Поняв, что дома защиты не найти, Ауэзов быстро набросал ответ — печальное и гневное слово человека, буквально загнанного в угол. Назван он в газетной стилистике времени: «Об одной попытке подменить критику шельмованием». Но публиковать этот текст автор, по крайней мере в первоначальном виде, скорее всего, не собирался, во всяком случае, на машинописи есть неизвестно кому адресованная авторская пометка: «Прошу ознакомиться, оставить у себя, но не показывать друзьям и знакомым, не читать им».
Откуда бы такая партизанская осторожность?
По Алма-Ате поползли слухи, что на свободе Мухтар Ауэзов догуливает последние дни. Естественно, они и до него доходили. Похоже, поставили на прослушку телефон. Хотя зачем? — он молчит. На улице, едва завидев, знакомые и полузнакомые поспешно переходят на противоположную сторону, а по этой, в некотором отдалении, следуют какие-то тени. Или это просто игра больного воображения? паранойя, не дай бог? Но факт тот, что вокруг образуется гулкая пустота, и вот она-то угнетает более всего, в этом одиночестве он, человек, привыкший как раз к широкому кругу общения, он, человек песни, попросту задыхается.
Рядом осталась только молодежь, и она всячески уговаривает уехать в Москву, причем тайно, иначе могут не выпустить. В конце концов Ауэзов уступил настояниям, к которым и семья присоединилась, и в начале мая улетел-таки в столицу. Действительно, улетел конспиративно, с мерами предосторожности, не прямо, а с пересадками, словно уходил от погони.
Может быть, так оно и было. Но все-таки — маловероятно. В это время еще не выпускали, но уже не сажали. Так что, скорее всего, Ауэзов просто истосковался по той среде, к которой привык за некороткие уже годы жизни. Она оттолкнула его дома. Ну, что же, возможно, столица окажется гостеприимней.
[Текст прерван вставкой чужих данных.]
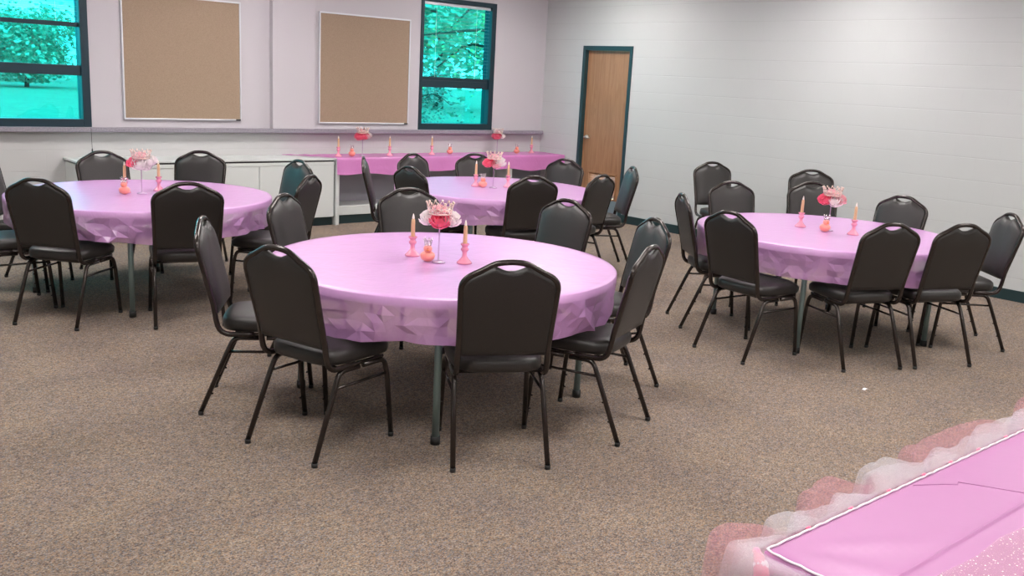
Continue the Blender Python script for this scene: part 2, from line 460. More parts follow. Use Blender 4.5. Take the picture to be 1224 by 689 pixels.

Так оно и получилось. Для начала Константин Симонов, царедворец, несмотря на молодость, опытный и лукавый, предложил Ауэзову написать открытое письмо в возглавлявшуюся им тогда «Литературную газету». Тот ухватился за это предложение — появилась возможность объясниться не только и, собственно, не столько со всякими там нурушевыми, но с товарищами по писательской гильдии, а прежде всего, быть может, с многолюдной и благорасположенной, судя по почте, читательской аудиторией. Все необходимые слова («ошибки прошлого», «стараясь осмыслить статью в «Правде» и т. д.) были сказаны, а фактически взяты из готового уже текста, того самого, который автор просил «никому не показывать», кое-что пришлось опустить, например, совершенно естественные вообще-то ассоциации с нравами и вождями РАППа, прежде всего с Леопольдом Авербахом, но главными для автора письма были, по-видимому, несколько последних его страниц, где он рассказывает о содержании заключительной части тетралогии об Абае, близящейся ныне к завершению.
По какой-то причине до газетной полосы письмо не дошло, хотя первые читатели — литначальство было довольно и даже освятило свое отношение официальным документом — постановлением секретариата Союза писателей:
«Поручить «Литературной газете» напечатать статью о неправильном выступлении С. Нурушева в «Вестнике Академии наук Казахской ССР», № 4 за 1953 г., в котором автор вместо деловой критики писателя М. Ауэзова предпринял попытку политической дискриминации М. Ауэзова как советского писателя».
Постановление датировано 2 июня, а три недели спустя, засобиравшись было домой — кто же теперь осмелится его тронуть, если главный литературный орган страны встал на его сторону, — Ауэзов посылает записку Симонову с просьбой напечатать письмо как можно скорее. «Необходимость в этом вызывается теми благоглупостями, которые нагромождают одна на другую нурушевы, не встречая отпора. А высказанное на страницах органа Академии выдается ими же как авторитетное слово самой науки. Идут обсуждения, перепечатки, пересмотры в программах вузов, школ. Получается, как у Суфи Аллаяра: «Порвешь одно покрывало — порвутся тысячи за ним». Вот почему очень и очень просил бы ускорения выхода статьи, чтобы хоть на дни уменьшить пытки на обнаженных нервах».